* _Instruction_
Word for word, give the material below again, minus any images.
## Begin Collected data
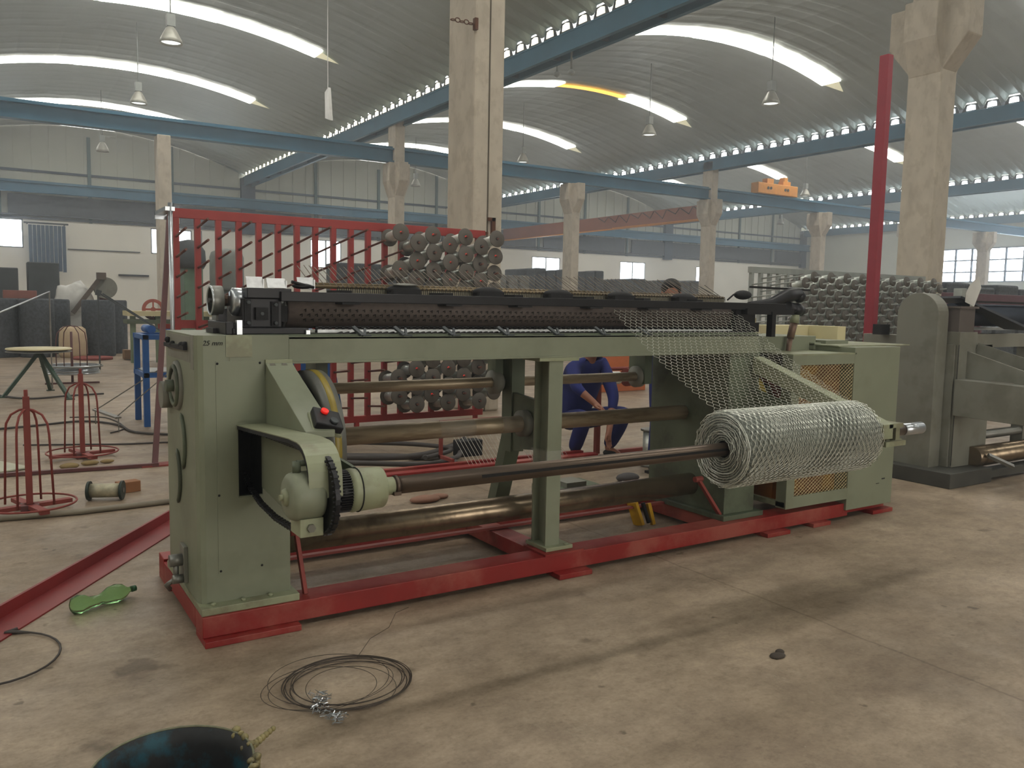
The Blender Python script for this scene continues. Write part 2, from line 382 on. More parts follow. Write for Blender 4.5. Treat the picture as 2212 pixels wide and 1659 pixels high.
def column(x, y, top, haunch=(6.7, 8.05), label='', w=0.5, d=0.8, hw=.45, both=True):
    t = thing('concrete_column', label, 'column', (x + w / 2, y + d / 2, 0))
    MB().box(x, x + w, y, y + d, 0, top).build('shaft', CONC, t, bevel=0.03)
    if haunch:
        a, b = haunch; m_ = a + (b - a) * .45
        h = MB().prism([(y + .02, a), (y + d - .02, a), (y + d + hw, m_), (y + d + hw, b), (y - hw, b), (y - hw, m_)], 'yz', x + .02, x + w - .02)
        h.build('haunch', CONC, t, bevel=0.03)
        h = MB().prism([(x, a - .05), (x + w, a - .05), (x + w + .28, m_), (x + w + .28, b), (x - .28, b), (x - .28, m_)], 'xz', y + .01, y + d - .01)
        h.build('haunch', CONC, t, bevel=0.03)
    return t
c = column(6.0, 10.55, 10.3, (7.2, 8.0), 'big pale concrete column rising behind the bobbins of the red rack')
# formwork seam and rusty clamp on the big column
MB().box(6.235, 6.255, 10.54, 10.56, 0, 7.2).build('seam', mat('column_seam', (0.36, 0.33, 0.28), 0.9), c)
MB().box(6.3, 6.36, 10.5, 10.55, 2.55, 2.85).box(6.24, 6.36, 10.5, 10.56, 2.8, 2.85).box(6.2, 6.23, 10.49, 10.55, 2.6, 2.64).build('bracket', mat('rusty_iron', (.36, .22, .14), .8), c)
ch = MB()
for i in range(5): ch.ring((5.93 - .07 * i, 10.56, 5.52 + (.01 if i % 2 else 0)), .03, .008, 'y' if i % 2 else 'z', 10, 5, 1.3)
ch.box(5.97, 6.02, 10.5, 10.57, 5.44, 5.6).build('chain', mat('rusty_iron', (.36, .22, .14), .8), c)
column(16.9, 10.2, 10.3, (6.6, 8.05), 'wide concrete column with a flared head at the right, behind the arched grey plate', w=.57, d=.75, hw=.5)
lab = {0: 'far slim concrete column at the left, carrying the blue runway', 1: 'far concrete column with a stepped haunch just left of the big column',
       2: 'far concrete column with a hexagonal head right of the big column', 3: 'far concrete column crossing the orange crane girder',
       4: 'far concrete column with a hexagonal head between the red pole and the crane girder', 5: 'far concrete column behind the wide flared column', 6: 'far concrete column at the right beside the bright side windows'}
for k in range(7):
    x = 6.05 + 10.25 * k
    column(x, 36.0, 10.3 if k % 2 else 8.05, (6.5, 8.03) if k else None, lab[k], w=.5, d=.8)

# walls
wb = bpy.data.objects.new('wall_back', None); C.objects.link(wb); wb.location = (27, YB, 0); ORG[wb.name] = (27, YB, 0); wb['kind'] = 'structure'
WINS = [(-1.5, 2.3, 4.6, 6.45), (9.9, 10.4, 4.6, 6.35), (11.3, 12.6, 4.6, 6.35), (13.0, 13.3, 4.2, 6.35), (21.2, 23.7, 4.1, 6.25), (41.6, 44.7, 4.1, 5.9), (51.8, 55.0, 3.6, 5.9), (61.9, 62.7, 4.2, 5.8)]
def wall_pieces(mb, x0, x1, z0, z1, wins):
    xs = sorted(set([x0, x1] + [w[0] for w in wins] + [w[1] for w in wins]))
    for a, b in zip(xs, xs[1:]):
        w = [q for q in wins if q[0] <= a and q[1] >= b]
        if w: mb.box(a, b, YB, YB + .3, z0, w[0][2]); mb.box(a, b, YB, YB + .3, w[0][3], z1)
        else: mb.box(a, b, YB, YB + .3, z0, z1)
wall_pieces(MB_ := MB(), -26, 80, 0, 6.55, WINS); MB_.build('white_wall', WALLW, wb)
# sheeted upper wall with ribs
vs = []; fs = []; n = 0; x = -26.0
u = MB()
while x < 80:
    u.box(x, x + .9, YB + .08, YB + .16, 6.55, 12.6); u.box(x + .9, x + 1.0, YB + .02, YB + .16, 6.55, 12.6); x += 1.0
u.build('wall_sheeting', WALLU, wb, kind='stuff')
MB().box(-26, 80, YB - .12, YB + .1, 6.46, 6.62).box(-26, 80, YB - .3, YB + .1, 6.68, 6.74).build('ledge', DKGREY, wb)
MB().box(-26, 80, YB - .06, YB + .05, 9.45, 9.6).build('girt', BLUED, wb)
x = -24.7; i = 0
while x < 80:
    if i % 4 == 0: MB().box(x - .5, x + .5, YB - .35, YB, 6.3, 10.3).build('wall_column', BLUED, wb)
    else: MB().box(x - .1, x + .1, YB - .1, YB + .05, 6.42, 12.0).build('mullion', TEAL, wb)
    x += 2.575 * 1.0 if False else 5.15; i += 1
for k in range(-2, 8):
    x = 6.2 + 10.3 * k
    MB().box(x - 4.7, x + 4.7, YB - .25, YB - .1, 6.75, 8.0).build('vent_panel', DKGREY, wb)
for i, (a, b, z0, z1) in enumerate(WINS):
    w = bpy.data.objects.new('window_%d' % (i + 1), None); C.objects.link(w); w.location = ((a + b) / 2, YB, z0); ORG[w.name] = tuple(w.location); w['kind'] = 'structure'
    MB().box(a, b, YB + .15, YB + .18, z0, z1).build('pane', WING, w)
    fr = MB().box(a, b, YB + .02, YB + .14, z0, z0 + .08).box(a, b, YB + .02, YB + .14, z1 - .08, z1).box(a, a + .08, YB + .02, YB + .14, z0, z1).box(b - .08, b, YB + .02, YB + .14, z0, z1)
    if b - a > 2: fr.box((a + b) / 2 - .06, (a + b) / 2 + .06, YB + .02, YB + .14, z0, z1)
    fr.build('window_frame', STEELD, w)
# right side wall with a big window grid
RX = 78.6
wr = struct(MB().box(RX, RX + .3, YF, YB, 0, 4.5).box(RX, RX + .3, YF, YB, 7.6, 12.6).box(RX, RX + .3, 46.2, YB, 4.5, 7.6).box(RX, RX + .3, YF, 20, 4.5, 7.6).build('wall_right', WALLU))
w = bpy.data.objects.new('window_9', None); C.objects.link(w); w.location = (RX, 33, 4.5); ORG[w.name] = (RX, 33, 4.5); w['kind'] = 'structure'
y = 20
while y < 46:
    for z0, z1 in ((4.5, 5.4), (5.45, 6.5), (6.55, 7.6)):
        MB().box(RX + .1, RX + .13, y + .08, y + 1.45, z0, z1).build('pane', WING, w)
    y += 1.55
fr = MB(); y = 20
while y < 46.5: fr.box(RX, RX + .12, y - .08, y + .08, 4.5, 7.6); y += 1.55
for z in (4.5, 5.42, 6.52, 7.6): fr.box(RX, RX + .12, 20, 46.2, z - .06, z + .06)
fr.build('window_frame', BLUED, w)
struct(MB().box(-26, -25.7, YF, YB, 0, 12.6).build('wall_left', WALLW))
struct(MB().box(-26, 80, YF - .3, YF, 0, 12.6).build('wall_front', WALLW))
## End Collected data
* _Expected answer_
The Blender Python script for this scene continues. Write part 2, from line 382 on. More parts follow. Write for Blender 4.5. Treat the picture as 2212 pixels wide and 1659 pixels high.
def column(x, y, top, haunch=(6.7, 8.05), label='', w=0.5, d=0.8, hw=.45, both=True):
    t = thing('concrete_column', label, 'column', (x + w / 2, y + d / 2, 0))
    MB().box(x, x + w, y, y + d, 0, top).build('shaft', CONC, t, bevel=0.03)
    if haunch:
        a, b = haunch; m_ = a + (b - a) * .45
        h = MB().prism([(y + .02, a), (y + d - .02, a), (y + d + hw, m_), (y + d + hw, b), (y - hw, b), (y - hw, m_)], 'yz', x + .02, x + w - .02)
        h.build('haunch', CONC, t, bevel=0.03)
        h = MB().prism([(x, a - .05), (x + w, a - .05), (x + w + .28, m_), (x + w + .28, b), (x - .28, b), (x - .28, m_)], 'xz', y + .01, y + d - .01)
        h.build('haunch', CONC, t, bevel=0.03)
    return t
c = column(6.0, 10.55, 10.3, (7.2, 8.0), 'big pale concrete column rising behind the bobbins of the red rack')
# formwork seam and rusty clamp on the big column
MB().box(6.235, 6.255, 10.54, 10.56, 0, 7.2).build('seam', mat('column_seam', (0.36, 0.33, 0.28), 0.9), c)
MB().box(6.3, 6.36, 10.5, 10.55, 2.55, 2.85).box(6.24, 6.36, 10.5, 10.56, 2.8, 2.85).box(6.2, 6.23, 10.49, 10.55, 2.6, 2.64).build('bracket', mat('rusty_iron', (.36, .22, .14), .8), c)
ch = MB()
for i in range(5): ch.ring((5.93 - .07 * i, 10.56, 5.52 + (.01 if i % 2 else 0)), .03, .008, 'y' if i % 2 else 'z', 10, 5, 1.3)
ch.box(5.97, 6.02, 10.5, 10.57, 5.44, 5.6).build('chain', mat('rusty_iron', (.36, .22, .14), .8), c)
column(16.9, 10.2, 10.3, (6.6, 8.05), 'wide concrete column with a flared head at the right, behind the arched grey plate', w=.57, d=.75, hw=.5)
lab = {0: 'far slim concrete column at the left, carrying the blue runway', 1: 'far concrete column with a stepped haunch just left of the big column',
       2: 'far concrete column with a hexagonal head right of the big column', 3: 'far concrete column crossing the orange crane girder',
       4: 'far concrete column with a hexagonal head between the red pole and the crane girder', 5: 'far concrete column behind the wide flared column', 6: 'far concrete column at the right beside the bright side windows'}
for k in range(7):
    x = 6.05 + 10.25 * k
    column(x, 36.0, 10.3 if k % 2 else 8.05, (6.5, 8.03) if k else None, lab[k], w=.5, d=.8)

# walls
wb = bpy.data.objects.new('wall_back', None); C.objects.link(wb); wb.location = (27, YB, 0); ORG[wb.name] = (27, YB, 0); wb['kind'] = 'structure'
WINS = [(-1.5, 2.3, 4.6, 6.45), (9.9, 10.4, 4.6, 6.35), (11.3, 12.6, 4.6, 6.35), (13.0, 13.3, 4.2, 6.35), (21.2, 23.7, 4.1, 6.25), (41.6, 44.7, 4.1, 5.9), (51.8, 55.0, 3.6, 5.9), (61.9, 62.7, 4.2, 5.8)]
def wall_pieces(mb, x0, x1, z0, z1, wins):
    xs = sorted(set([x0, x1] + [w[0] for w in wins] + [w[1] for w in wins]))
    for a, b in zip(xs, xs[1:]):
        w = [q for q in wins if q[0] <= a and q[1] >= b]
        if w: mb.box(a, b, YB, YB + .3, z0, w[0][2]); mb.box(a, b, YB, YB + .3, w[0][3], z1)
        else: mb.box(a, b, YB, YB + .3, z0, z1)
wall_pieces(MB_ := MB(), -26, 80, 0, 6.55, WINS); MB_.build('white_wall', WALLW, wb)
# sheeted upper wall with ribs
vs = []; fs = []; n = 0; x = -26.0
u = MB()
while x < 80:
    u.box(x, x + .9, YB + .08, YB + .16, 6.55, 12.6); u.box(x + .9, x + 1.0, YB + .02, YB + .16, 6.55, 12.6); x += 1.0
u.build('wall_sheeting', WALLU, wb, kind='stuff')
MB().box(-26, 80, YB - .12, YB + .1, 6.46, 6.62).box(-26, 80, YB - .3, YB + .1, 6.68, 6.74).build('ledge', DKGREY, wb)
MB().box(-26, 80, YB - .06, YB + .05, 9.45, 9.6).build('girt', BLUED, wb)
x = -24.7; i = 0
while x < 80:
    if i % 4 == 0: MB().box(x - .5, x + .5, YB - .35, YB, 6.3, 10.3).build('wall_column', BLUED, wb)
    else: MB().box(x - .1, x + .1, YB - .1, YB + .05, 6.42, 12.0).build('mullion', TEAL, wb)
    x += 2.575 * 1.0 if False else 5.15; i += 1
for k in range(-2, 8):
    x = 6.2 + 10.3 * k
    MB().box(x - 4.7, x + 4.7, YB - .25, YB - .1, 6.75, 8.0).build('vent_panel', DKGREY, wb)
for i, (a, b, z0, z1) in enumerate(WINS):
    w = bpy.data.objects.new('window_%d' % (i + 1), None); C.objects.link(w); w.location = ((a + b) / 2, YB, z0); ORG[w.name] = tuple(w.location); w['kind'] = 'structure'
    MB().box(a, b, YB + .15, YB + .18, z0, z1).build('pane', WING, w)
    fr = MB().box(a, b, YB + .02, YB + .14, z0, z0 + .08).box(a, b, YB + .02, YB + .14, z1 - .08, z1).box(a, a + .08, YB + .02, YB + .14, z0, z1).box(b - .08, b, YB + .02, YB + .14, z0, z1)
    if b - a > 2: fr.box((a + b) / 2 - .06, (a + b) / 2 + .06, YB + .02, YB + .14, z0, z1)
    fr.build('window_frame', STEELD, w)
# right side wall with a big window grid
RX = 78.6
wr = struct(MB().box(RX, RX + .3, YF, YB, 0, 4.5).box(RX, RX + .3, YF, YB, 7.6, 12.6).box(RX, RX + .3, 46.2, YB, 4.5, 7.6).box(RX, RX + .3, YF, 20, 4.5, 7.6).build('wall_right', WALLU))
w = bpy.data.objects.new('window_9', None); C.objects.link(w); w.location = (RX, 33, 4.5); ORG[w.name] = (RX, 33, 4.5); w['kind'] = 'structure'
y = 20
while y < 46:
    for z0, z1 in ((4.5, 5.4), (5.45, 6.5), (6.55, 7.6)):
        MB().box(RX + .1, RX + .13, y + .08, y + 1.45, z0, z1).build('pane', WING, w)
    y += 1.55
fr = MB(); y = 20
while y < 46.5: fr.box(RX, RX + .12, y - .08, y + .08, 4.5, 7.6); y += 1.55
for z in (4.5, 5.42, 6.52, 7.6): fr.box(RX, RX + .12, 20, 46.2, z - .06, z + .06)
fr.build('window_frame', BLUED, w)
struct(MB().box(-26, -25.7, YF, YB, 0, 12.6).build('wall_left', WALLW))
struct(MB().box(-26, 80, YF - .3, YF, 0, 12.6).build('wall_front', WALLW))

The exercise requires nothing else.